■ **Your instructions**:
Give back, exactly as written, the lines from the beginning of the listing through the one that contains "COL = SC.collection".

+ + + + +

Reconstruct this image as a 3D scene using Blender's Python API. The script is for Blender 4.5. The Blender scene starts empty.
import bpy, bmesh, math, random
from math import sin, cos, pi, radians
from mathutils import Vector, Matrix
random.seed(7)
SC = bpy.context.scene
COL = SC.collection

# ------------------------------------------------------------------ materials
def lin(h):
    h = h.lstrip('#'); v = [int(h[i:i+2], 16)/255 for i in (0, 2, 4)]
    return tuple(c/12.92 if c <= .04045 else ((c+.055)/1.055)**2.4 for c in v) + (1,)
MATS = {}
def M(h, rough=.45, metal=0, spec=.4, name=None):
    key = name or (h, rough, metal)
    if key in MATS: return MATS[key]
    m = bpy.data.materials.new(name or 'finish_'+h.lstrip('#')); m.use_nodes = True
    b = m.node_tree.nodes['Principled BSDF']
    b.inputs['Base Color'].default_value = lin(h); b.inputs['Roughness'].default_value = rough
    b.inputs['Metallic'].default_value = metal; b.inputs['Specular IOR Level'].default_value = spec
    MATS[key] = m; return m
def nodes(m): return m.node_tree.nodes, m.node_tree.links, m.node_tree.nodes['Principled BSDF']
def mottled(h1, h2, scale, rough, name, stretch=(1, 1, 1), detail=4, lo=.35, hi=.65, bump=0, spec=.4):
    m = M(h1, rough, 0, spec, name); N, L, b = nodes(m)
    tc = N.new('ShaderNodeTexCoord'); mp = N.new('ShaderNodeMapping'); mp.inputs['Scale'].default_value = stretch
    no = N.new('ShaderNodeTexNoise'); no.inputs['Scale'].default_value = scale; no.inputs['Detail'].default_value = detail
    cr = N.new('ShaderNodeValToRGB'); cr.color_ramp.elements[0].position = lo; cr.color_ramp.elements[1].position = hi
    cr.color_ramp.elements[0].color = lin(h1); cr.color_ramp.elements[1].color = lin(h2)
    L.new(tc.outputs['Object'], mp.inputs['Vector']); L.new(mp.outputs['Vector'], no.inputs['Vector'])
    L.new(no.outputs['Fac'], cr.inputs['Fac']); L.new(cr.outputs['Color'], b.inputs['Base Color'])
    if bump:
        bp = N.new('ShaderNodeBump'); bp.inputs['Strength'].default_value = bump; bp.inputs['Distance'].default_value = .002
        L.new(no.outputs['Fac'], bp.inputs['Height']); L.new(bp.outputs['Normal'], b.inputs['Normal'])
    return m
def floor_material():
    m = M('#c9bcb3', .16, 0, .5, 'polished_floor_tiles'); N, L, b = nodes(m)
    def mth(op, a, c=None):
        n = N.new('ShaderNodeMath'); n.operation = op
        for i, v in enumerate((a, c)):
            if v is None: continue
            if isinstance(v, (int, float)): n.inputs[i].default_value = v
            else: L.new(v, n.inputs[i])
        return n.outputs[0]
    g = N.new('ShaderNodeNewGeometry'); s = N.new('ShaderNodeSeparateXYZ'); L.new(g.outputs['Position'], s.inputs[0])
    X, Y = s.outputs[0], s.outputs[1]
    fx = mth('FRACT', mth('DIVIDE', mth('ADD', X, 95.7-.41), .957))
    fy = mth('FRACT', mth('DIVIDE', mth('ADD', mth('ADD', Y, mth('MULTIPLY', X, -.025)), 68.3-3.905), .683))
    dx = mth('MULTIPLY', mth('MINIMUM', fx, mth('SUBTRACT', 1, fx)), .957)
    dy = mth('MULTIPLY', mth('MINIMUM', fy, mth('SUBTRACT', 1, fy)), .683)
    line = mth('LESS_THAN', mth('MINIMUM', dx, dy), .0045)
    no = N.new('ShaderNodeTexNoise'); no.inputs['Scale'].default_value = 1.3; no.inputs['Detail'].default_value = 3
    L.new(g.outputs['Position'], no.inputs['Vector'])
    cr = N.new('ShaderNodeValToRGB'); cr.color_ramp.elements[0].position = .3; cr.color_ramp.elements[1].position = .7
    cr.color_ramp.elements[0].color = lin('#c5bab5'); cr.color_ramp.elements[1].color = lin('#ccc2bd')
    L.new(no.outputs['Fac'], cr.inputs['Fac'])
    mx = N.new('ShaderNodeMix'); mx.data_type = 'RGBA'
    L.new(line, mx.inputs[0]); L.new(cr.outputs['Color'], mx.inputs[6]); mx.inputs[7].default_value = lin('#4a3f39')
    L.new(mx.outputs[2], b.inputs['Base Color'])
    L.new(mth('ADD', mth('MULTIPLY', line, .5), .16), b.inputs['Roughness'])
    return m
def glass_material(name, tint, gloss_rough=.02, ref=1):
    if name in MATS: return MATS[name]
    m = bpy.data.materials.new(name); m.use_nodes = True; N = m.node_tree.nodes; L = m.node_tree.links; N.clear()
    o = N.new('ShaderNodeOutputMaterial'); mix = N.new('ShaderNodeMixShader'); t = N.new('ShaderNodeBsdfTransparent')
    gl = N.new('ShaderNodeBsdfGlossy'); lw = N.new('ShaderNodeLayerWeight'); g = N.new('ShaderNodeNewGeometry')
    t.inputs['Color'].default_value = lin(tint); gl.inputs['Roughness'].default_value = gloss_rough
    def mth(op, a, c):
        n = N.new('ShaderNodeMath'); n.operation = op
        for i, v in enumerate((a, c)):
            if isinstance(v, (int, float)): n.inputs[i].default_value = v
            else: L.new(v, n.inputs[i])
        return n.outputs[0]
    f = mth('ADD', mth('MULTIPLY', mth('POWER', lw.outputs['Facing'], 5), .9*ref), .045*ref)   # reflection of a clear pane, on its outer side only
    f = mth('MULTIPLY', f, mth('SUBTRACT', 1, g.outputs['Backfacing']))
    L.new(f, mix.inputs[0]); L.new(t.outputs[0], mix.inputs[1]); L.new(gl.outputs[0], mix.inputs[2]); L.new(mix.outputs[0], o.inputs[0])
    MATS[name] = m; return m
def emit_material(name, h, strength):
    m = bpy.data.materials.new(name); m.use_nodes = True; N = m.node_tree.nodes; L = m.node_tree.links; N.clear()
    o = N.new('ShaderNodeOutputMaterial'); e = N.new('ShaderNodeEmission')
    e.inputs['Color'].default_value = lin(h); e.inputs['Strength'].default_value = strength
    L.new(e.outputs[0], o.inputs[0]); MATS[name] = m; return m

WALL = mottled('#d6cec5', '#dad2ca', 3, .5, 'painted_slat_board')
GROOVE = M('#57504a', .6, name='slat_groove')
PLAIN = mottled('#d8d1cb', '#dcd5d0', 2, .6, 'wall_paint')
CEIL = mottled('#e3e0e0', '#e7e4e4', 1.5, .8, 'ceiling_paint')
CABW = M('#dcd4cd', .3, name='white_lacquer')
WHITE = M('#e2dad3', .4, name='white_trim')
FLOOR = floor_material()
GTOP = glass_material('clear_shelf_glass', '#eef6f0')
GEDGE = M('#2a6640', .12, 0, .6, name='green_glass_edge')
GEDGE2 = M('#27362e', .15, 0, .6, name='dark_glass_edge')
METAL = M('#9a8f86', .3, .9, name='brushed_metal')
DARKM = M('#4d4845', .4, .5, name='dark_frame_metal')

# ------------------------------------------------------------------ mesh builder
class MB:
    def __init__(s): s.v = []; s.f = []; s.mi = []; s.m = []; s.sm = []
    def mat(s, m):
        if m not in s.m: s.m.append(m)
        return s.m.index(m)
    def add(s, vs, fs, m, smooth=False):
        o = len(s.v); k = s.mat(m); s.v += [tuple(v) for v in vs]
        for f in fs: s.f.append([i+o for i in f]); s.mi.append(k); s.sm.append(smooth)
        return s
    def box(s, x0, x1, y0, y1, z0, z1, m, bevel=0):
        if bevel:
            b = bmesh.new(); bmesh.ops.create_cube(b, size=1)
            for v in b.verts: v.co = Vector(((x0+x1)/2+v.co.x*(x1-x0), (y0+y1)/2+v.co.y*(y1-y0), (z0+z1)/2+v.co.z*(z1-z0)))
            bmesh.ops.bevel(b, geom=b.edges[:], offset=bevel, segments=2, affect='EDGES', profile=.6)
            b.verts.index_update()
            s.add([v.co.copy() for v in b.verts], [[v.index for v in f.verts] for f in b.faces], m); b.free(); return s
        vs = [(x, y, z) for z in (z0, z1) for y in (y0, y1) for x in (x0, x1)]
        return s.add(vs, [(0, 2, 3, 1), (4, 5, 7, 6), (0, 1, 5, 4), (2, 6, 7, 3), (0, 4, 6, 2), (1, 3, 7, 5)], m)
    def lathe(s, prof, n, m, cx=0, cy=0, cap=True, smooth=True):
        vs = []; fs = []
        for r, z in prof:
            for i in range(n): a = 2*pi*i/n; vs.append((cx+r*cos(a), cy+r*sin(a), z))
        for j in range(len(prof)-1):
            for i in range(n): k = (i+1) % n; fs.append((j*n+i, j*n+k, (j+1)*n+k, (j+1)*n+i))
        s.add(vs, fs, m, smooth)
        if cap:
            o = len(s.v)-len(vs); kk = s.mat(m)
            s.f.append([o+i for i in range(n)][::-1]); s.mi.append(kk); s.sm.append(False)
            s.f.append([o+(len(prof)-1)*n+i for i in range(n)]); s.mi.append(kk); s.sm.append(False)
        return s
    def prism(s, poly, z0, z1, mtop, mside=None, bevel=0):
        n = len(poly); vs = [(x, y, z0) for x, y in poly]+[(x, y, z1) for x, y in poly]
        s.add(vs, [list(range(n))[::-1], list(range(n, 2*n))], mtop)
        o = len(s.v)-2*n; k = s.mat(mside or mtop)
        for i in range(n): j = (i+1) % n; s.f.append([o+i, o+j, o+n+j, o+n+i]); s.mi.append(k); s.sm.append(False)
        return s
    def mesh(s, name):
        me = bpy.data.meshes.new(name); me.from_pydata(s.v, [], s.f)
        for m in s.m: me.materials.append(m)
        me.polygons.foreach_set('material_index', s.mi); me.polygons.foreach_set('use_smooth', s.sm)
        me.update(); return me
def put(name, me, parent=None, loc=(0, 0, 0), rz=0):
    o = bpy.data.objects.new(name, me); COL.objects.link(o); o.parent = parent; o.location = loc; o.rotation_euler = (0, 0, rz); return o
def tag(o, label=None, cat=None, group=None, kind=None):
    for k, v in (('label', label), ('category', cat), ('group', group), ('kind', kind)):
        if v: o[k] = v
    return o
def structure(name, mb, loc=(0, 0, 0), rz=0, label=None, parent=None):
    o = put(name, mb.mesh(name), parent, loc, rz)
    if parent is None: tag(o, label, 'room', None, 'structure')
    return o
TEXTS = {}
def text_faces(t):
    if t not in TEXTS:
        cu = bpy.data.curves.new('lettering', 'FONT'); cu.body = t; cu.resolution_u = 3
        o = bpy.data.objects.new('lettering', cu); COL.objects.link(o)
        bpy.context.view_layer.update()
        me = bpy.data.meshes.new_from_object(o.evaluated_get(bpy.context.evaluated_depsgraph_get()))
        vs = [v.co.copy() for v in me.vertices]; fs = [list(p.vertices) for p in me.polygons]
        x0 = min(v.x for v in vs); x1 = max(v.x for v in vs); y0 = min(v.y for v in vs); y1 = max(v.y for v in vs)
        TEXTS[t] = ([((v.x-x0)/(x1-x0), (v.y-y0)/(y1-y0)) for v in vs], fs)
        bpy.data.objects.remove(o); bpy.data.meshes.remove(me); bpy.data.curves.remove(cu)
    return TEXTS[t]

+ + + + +

■ **Result of the task**:
Reconstruct this image as a 3D scene using Blender's Python API. The script is for Blender 4.5. The Blender scene starts empty.
import bpy, bmesh, math, random
from math import sin, cos, pi, radians
from mathutils import Vector, Matrix
random.seed(7)
SC = bpy.context.scene
COL = SC.collection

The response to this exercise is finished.